Exercise directions:
Beginning with the first line of the data below, extract each line up to and including the one containing "sc.camera = cam". Copy them exactly and add nothing.
-- BEGIN Dataset excerpt --
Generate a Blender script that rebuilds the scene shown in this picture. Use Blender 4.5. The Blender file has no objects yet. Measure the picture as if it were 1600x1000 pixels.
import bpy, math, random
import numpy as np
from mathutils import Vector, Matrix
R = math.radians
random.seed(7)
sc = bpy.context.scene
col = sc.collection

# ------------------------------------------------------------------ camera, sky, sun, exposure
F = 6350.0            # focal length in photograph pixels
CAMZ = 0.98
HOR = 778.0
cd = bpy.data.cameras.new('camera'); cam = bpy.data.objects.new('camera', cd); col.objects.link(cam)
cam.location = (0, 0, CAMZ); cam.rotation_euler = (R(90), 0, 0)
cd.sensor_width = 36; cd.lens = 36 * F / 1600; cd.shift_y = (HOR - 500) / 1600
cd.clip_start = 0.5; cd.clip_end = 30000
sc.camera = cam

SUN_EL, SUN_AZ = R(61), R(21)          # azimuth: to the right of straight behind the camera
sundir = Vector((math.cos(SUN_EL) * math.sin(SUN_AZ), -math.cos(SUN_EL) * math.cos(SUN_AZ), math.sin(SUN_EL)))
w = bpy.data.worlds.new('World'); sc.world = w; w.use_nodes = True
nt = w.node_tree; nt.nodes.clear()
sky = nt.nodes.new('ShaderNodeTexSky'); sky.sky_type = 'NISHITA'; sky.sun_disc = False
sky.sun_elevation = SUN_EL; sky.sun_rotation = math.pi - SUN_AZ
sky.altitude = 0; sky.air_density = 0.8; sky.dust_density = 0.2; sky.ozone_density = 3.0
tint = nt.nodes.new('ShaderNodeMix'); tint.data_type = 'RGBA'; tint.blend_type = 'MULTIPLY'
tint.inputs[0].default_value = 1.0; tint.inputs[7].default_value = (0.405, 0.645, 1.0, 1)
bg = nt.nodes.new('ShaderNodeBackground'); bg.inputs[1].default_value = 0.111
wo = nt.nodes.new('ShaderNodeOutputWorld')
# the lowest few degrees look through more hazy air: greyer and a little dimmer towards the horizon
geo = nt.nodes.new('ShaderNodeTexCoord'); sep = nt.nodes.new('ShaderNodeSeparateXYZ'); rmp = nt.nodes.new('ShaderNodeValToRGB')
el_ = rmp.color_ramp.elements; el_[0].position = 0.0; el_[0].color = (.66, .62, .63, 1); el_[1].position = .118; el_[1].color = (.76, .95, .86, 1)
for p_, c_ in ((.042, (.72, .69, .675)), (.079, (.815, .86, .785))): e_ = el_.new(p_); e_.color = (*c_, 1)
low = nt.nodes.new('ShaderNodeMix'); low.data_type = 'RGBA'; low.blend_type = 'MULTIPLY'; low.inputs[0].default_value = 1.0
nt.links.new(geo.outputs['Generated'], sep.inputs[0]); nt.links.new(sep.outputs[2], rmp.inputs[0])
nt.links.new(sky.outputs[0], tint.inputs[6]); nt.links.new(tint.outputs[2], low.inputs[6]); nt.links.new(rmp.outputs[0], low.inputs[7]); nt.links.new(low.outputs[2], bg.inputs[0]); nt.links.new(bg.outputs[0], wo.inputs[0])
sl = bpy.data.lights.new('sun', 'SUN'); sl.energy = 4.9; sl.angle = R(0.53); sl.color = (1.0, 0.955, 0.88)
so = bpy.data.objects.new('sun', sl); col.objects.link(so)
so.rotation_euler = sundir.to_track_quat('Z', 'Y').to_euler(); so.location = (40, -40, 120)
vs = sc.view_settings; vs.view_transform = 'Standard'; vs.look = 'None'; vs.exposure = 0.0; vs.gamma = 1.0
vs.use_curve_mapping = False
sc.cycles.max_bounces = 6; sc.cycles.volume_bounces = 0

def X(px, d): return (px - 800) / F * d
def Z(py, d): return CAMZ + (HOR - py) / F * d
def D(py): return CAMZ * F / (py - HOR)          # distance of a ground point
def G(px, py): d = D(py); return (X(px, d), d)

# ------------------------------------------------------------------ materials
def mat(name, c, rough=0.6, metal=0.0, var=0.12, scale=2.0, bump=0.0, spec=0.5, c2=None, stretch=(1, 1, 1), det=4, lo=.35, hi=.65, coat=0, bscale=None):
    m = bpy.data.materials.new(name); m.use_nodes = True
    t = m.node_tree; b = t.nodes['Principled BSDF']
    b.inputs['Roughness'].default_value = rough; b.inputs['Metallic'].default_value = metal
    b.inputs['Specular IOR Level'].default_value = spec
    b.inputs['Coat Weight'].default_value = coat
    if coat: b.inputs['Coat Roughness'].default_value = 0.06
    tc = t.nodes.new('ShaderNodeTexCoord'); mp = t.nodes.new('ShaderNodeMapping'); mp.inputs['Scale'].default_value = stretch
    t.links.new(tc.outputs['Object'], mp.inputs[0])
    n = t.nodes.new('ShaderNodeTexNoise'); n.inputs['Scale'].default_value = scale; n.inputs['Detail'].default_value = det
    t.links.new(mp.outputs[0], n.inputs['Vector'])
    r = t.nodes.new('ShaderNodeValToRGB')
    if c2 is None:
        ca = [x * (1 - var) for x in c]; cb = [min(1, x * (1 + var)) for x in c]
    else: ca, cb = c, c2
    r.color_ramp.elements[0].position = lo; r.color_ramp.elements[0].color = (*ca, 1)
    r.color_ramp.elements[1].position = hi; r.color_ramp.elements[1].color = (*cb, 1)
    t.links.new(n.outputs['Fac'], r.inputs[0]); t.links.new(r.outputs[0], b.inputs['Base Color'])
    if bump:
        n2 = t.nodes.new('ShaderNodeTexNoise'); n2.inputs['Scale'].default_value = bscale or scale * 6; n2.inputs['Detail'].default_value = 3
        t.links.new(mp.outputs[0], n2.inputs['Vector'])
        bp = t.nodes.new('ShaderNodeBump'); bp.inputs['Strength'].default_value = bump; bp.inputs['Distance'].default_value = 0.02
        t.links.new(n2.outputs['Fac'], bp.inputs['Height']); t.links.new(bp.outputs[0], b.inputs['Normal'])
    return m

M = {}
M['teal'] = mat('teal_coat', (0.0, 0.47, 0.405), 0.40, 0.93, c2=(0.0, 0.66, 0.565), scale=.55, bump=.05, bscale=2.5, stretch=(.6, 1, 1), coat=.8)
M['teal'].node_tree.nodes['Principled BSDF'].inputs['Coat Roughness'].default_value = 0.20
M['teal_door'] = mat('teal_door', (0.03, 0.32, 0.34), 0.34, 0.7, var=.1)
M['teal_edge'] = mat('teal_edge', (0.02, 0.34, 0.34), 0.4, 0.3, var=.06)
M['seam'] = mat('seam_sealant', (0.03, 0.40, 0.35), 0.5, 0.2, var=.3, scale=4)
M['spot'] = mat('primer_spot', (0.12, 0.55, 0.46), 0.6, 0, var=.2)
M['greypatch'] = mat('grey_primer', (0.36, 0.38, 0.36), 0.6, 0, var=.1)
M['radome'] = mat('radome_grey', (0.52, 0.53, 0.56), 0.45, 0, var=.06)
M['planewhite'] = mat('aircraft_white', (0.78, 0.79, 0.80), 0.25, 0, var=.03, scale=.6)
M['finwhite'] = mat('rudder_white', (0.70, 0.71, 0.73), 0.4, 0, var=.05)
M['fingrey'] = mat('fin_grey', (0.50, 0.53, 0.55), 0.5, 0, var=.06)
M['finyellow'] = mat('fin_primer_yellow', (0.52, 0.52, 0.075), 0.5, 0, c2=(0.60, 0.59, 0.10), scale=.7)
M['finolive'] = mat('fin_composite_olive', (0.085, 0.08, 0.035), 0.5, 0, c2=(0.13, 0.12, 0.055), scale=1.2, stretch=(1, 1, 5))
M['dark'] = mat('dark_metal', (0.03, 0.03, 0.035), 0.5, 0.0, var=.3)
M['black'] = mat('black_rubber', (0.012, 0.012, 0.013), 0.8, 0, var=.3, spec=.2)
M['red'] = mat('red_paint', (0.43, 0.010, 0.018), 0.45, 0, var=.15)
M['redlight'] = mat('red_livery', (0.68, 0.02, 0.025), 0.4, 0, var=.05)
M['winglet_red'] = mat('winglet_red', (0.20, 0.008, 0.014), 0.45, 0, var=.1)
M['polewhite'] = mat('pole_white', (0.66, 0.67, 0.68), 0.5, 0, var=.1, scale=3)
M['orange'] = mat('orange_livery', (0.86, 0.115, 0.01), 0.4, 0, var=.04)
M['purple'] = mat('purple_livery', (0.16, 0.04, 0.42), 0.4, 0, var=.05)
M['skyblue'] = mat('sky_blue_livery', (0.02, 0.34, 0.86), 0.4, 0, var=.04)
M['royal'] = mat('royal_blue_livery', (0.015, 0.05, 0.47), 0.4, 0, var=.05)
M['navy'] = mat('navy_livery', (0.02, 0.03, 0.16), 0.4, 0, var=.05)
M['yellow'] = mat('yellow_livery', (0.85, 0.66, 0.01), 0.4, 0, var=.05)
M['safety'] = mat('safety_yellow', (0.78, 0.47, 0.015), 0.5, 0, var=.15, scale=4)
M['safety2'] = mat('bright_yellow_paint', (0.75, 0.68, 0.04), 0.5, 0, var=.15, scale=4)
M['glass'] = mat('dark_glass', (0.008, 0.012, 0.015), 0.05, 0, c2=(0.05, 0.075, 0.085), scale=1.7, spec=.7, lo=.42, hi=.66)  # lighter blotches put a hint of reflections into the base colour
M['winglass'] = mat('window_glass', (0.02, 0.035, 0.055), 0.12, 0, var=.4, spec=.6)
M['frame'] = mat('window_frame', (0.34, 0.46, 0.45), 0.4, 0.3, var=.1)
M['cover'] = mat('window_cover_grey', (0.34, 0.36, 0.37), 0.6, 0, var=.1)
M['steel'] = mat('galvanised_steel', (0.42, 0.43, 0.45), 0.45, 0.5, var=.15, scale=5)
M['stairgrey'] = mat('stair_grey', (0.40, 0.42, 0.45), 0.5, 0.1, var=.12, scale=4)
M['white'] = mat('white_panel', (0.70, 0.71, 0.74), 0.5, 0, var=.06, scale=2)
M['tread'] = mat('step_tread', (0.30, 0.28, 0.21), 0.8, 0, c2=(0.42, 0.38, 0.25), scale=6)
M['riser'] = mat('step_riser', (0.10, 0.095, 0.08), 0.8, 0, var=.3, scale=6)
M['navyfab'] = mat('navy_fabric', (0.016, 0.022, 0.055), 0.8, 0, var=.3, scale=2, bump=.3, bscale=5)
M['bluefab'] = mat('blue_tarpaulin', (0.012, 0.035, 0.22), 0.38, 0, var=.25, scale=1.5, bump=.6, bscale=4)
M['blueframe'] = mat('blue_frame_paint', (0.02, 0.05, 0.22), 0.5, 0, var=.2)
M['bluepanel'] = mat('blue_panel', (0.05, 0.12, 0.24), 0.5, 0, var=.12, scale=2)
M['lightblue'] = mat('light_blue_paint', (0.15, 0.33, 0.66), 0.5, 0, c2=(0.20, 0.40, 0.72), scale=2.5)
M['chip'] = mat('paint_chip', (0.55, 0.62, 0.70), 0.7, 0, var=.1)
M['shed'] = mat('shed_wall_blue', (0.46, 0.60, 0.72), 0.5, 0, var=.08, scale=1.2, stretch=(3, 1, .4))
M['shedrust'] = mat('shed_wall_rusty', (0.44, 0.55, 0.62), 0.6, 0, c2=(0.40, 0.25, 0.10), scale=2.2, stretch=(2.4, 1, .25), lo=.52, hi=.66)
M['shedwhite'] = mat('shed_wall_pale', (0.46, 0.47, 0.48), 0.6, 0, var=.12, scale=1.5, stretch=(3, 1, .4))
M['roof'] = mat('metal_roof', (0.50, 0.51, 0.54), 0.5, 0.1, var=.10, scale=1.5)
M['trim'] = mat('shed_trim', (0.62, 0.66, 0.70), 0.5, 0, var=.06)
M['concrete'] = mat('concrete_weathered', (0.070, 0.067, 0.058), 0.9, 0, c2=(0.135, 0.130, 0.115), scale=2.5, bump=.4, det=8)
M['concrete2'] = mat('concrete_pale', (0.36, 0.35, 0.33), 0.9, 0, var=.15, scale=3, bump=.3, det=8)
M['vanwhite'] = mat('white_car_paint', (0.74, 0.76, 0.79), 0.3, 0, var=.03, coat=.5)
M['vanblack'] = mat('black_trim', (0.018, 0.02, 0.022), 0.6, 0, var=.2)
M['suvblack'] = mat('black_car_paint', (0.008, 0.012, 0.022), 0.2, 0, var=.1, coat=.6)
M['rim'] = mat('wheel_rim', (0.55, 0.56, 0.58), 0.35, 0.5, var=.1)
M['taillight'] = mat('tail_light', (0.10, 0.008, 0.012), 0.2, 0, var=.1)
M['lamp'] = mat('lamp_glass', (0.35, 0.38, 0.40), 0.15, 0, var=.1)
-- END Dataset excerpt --
Exercise solution:
Generate a Blender script that rebuilds the scene shown in this picture. Use Blender 4.5. The Blender file has no objects yet. Measure the picture as if it were 1600x1000 pixels.
import bpy, math, random
import numpy as np
from mathutils import Vector, Matrix
R = math.radians
random.seed(7)
sc = bpy.context.scene
col = sc.collection

# ------------------------------------------------------------------ camera, sky, sun, exposure
F = 6350.0            # focal length in photograph pixels
CAMZ = 0.98
HOR = 778.0
cd = bpy.data.cameras.new('camera'); cam = bpy.data.objects.new('camera', cd); col.objects.link(cam)
cam.location = (0, 0, CAMZ); cam.rotation_euler = (R(90), 0, 0)
cd.sensor_width = 36; cd.lens = 36 * F / 1600; cd.shift_y = (HOR - 500) / 1600
cd.clip_start = 0.5; cd.clip_end = 30000
sc.camera = cam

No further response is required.